Maryland Gov. Larry Hogan likes to say that his budgets are always structurally balanced — and, this year, a news release from his office emphasized that his $46.6 billion spending plan is “100 percent structurally balanced.”

Not so fast.

Democratic leaders in the General Assembly say they could be forced to cut Hogan’s proposals after receiving an analysis from the non-partisan Department of Legislative Services that Hogan’s budget is not, in fact, structurally balanced.

“The Administration’s spending plan fails to comply with the [Spending Affordability Committee] recommendation for structural balance,” the report states. “Reductions of $62 million are required for compliance.”

Hogan’s office takes issue with the legislature’s budget analysts, noting the economy is expected to grow at a faster rate — resulting in more tax dollars for the state budget — than the budget's growth.

Hogan’s office argues the budget is structurally balanced because it grew by 3.41 percent compared to last year — less than the cap for recommended growth of 3.75 percent.

“We disagree with their analysis and stand by ours,” said Hogan spokeswoman Amelia Chasse.

At issue is whether to count $75 million in major information technology projects as one-time spending in the budget, as Hogan argues, or as perennial expenses, which is what legislative analysts say the upgrades are.

David Juppe, senior operating budget manager at the Department of Legislative Services, said this year was the first time the Hogan administration attempted to count IT enhancements as a one-time cost.

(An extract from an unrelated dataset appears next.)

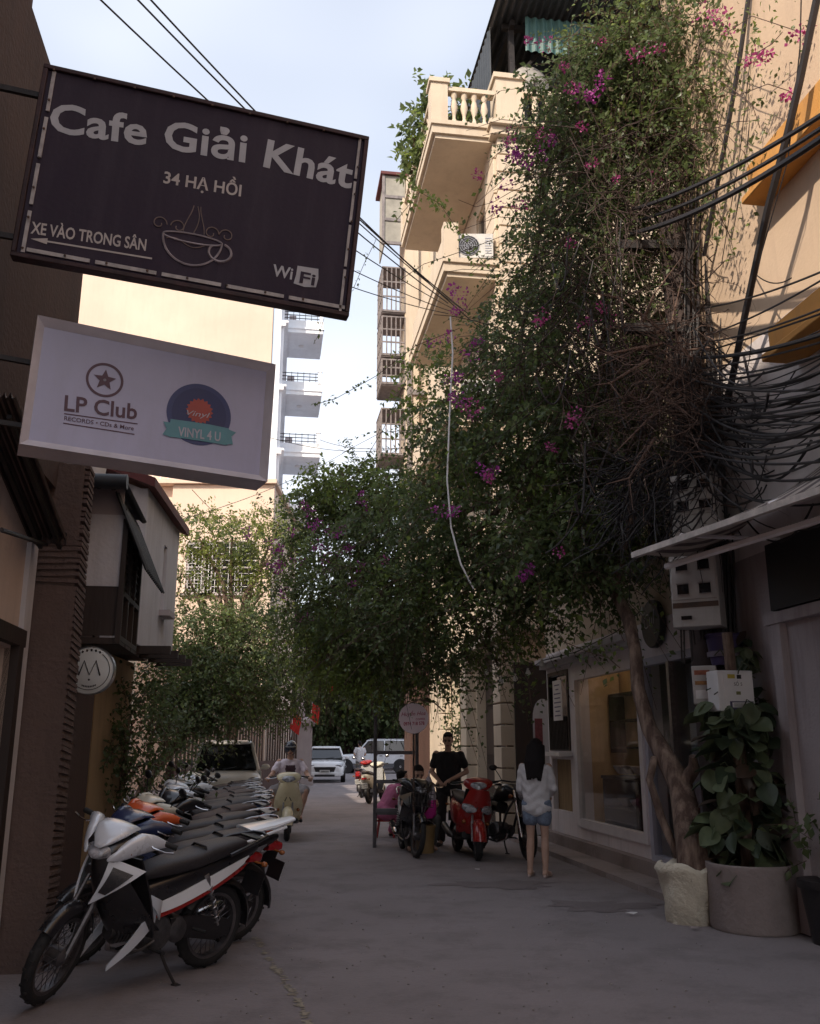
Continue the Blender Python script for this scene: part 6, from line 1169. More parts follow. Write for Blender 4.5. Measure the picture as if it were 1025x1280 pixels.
k.build('trunk', m_bark, bg_root, smooth=60)
for i, pp in enumerate(([(768, 738, 10.2), (790, 640, 9.9), (830, 480, 9.5), (860, 300, 9.3), (850, 100, 9.4)], [(735, 700, 10.6), (740, 560, 10.6), (760, 380, 10.3), (740, 200, 10.3), (770, 40, 10)], [(690, 660, 11.2), (650, 560, 11.6), (650, 430, 11.8), (680, 260, 11.2), (700, 140, 10.8)], [(640, 620, 12), (560, 700, 13), (470, 720, 14.5), (400, 700, 15.5)])): k = MB(); k.tube(rel([P(*q) for q in pp]), [.05, .042, .035, .026, .015][:len(pp)], 8); k.build('limb', m_bark, bg_root)
def blob(px, py, rx, ry, Y, w=1.0, dr=.75): c = P(px, py, Y); s = (c-Vector((0, 0, CAMH))).length/FPX; r = (rx*s, max(.35, rx*s*dr), ry*s); return (np.array(c-o0), np.array(r), w)
up_bl = [blob(*q) for q in ((835, 60, 85, 80, 9.6), (805, 95, 75, 60, 9.8), (755, 150, 82, 70, 10.2), (718, 215, 55, 75, 10.6), (800, 200, 75, 90, 9.7, .8), (705, 320, 50, 65, 11.2), (750, 320, 95, 85, 10.2, .8), (655, 430, 60, 75, 11.8), (725, 440, 100, 75, 10.5, .9), (815, 330, 50, 120, 9.5, .5), (620, 470, 35, 50, 12), (790, 120, 70, 70, 9.7), (872, 70, 50, 60, 8.6, .6), (868, 165, 36, 60, 8.8, .6))]
low_bl = [blob(*q) for q in ((650, 545, 100, 60, 11.6), (735, 540, 90, 50, 10.3, 1.2), (620, 640, 110, 75, 12.0, 1.2), (725, 640, 75, 75, 10.6, 1.3), (700, 685, 75, 50, 10.5, 1.3), (520, 680, 110, 75, 13.8, 1.2), (425, 685, 75, 62, 15.5, 1.2), (450, 765, 95, 60, 15.0), (560, 760, 110, 70, 12.8, 1.1), (630, 740, 60, 40, 11.8, .8), (470, 630, 70, 45, 15, 1.0), (430, 825, 55, 28, 16), (510, 820, 80, 32, 14.8, .8), (745, 700, 45, 50, 10.2), (570, 560, 50, 60, 12.4, .7), (420, 625, 40, 35, 15.5, .8))]
gr_bl = [blob(*q) for q in ((430, 620, 60, 35, 15.2, .5), (540, 455, 35, 25, 13, .25), (545, 520, 40, 60, 12.8, .4))]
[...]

“They took things out of the calculation to show a structural surplus,” Juppe said. “The governor has introduced a budget he says is structurally balanced. In our view, it’s not.”

State Del. Maggie McIntosh, a Baltimore Democrat who is chair of the Appropriations Committee, said legislators will look for cuts in the coming weeks.

“I’m just afraid that we have to make some cuts in order to get the budget balanced,” McIntosh said. “I’m afraid there’s some overspending. It’s amazing to be in this position. The budget grew bigger and faster than our Spending Affordability Committee wanted.”

Chasse argued the Democratic-controlled legislature and its analysts are making a mistake in assuming the IT projects will be recurring expenses.

"It's not surprising that the idea of a fiscally responsible one-time expenditure is a foreign concept to some legislators, given that over 80% of the budget consists of forced repeat spending mandates that they passed,” she said in an email.